You're overthinking this.
The income slope was actually .2, since I accidentally grabbed the wrong graph, and even that doesn't ultimately matter because trends are just that, trends. You're not doomed to be in the 30th percentile just because that's where you started.
Income scales differently in Denmark than it does the USA. Of course they're going to be more bunched up and thus have a lower slope. They're one of the most tightly packed groups on the planet. Good for Denmark and their relatively small population. Still, their
averages shows that children tend to stick with the parents along that more shallow sloping line.
The parental safety nets are undoubtedly stronger for those at the top so it's harder to crash, but people still do it. Conversely, your parents aren't going to be able to write checks to overcome your weaknesses or cultivate your strengths when you start in the bottom quintile, but that doesn't stop people from climbing the socio-economic ladder.
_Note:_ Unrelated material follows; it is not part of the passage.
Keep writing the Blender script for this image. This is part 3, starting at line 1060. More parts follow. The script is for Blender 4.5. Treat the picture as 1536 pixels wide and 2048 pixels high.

We're not arguing the same thing. I think eyebooger was complaining about overall income inequality and then trying to get me to admit that USA#1 does a poor job of letting people do better/worse than their parents. I disagree, but not because his graph is necessarily incorrect. The extremes of the income curve are more sticky than they should be in the USA, in that the tippity top tends to stay there generation after generation, as does the very lowest, but everyone else enjoys quite a bit of mobility, whether good or bad. That's what lagtight's OP alluded to, I think. That's one of America's strengths, but we're losing sight of that as people continue to demonize the rich.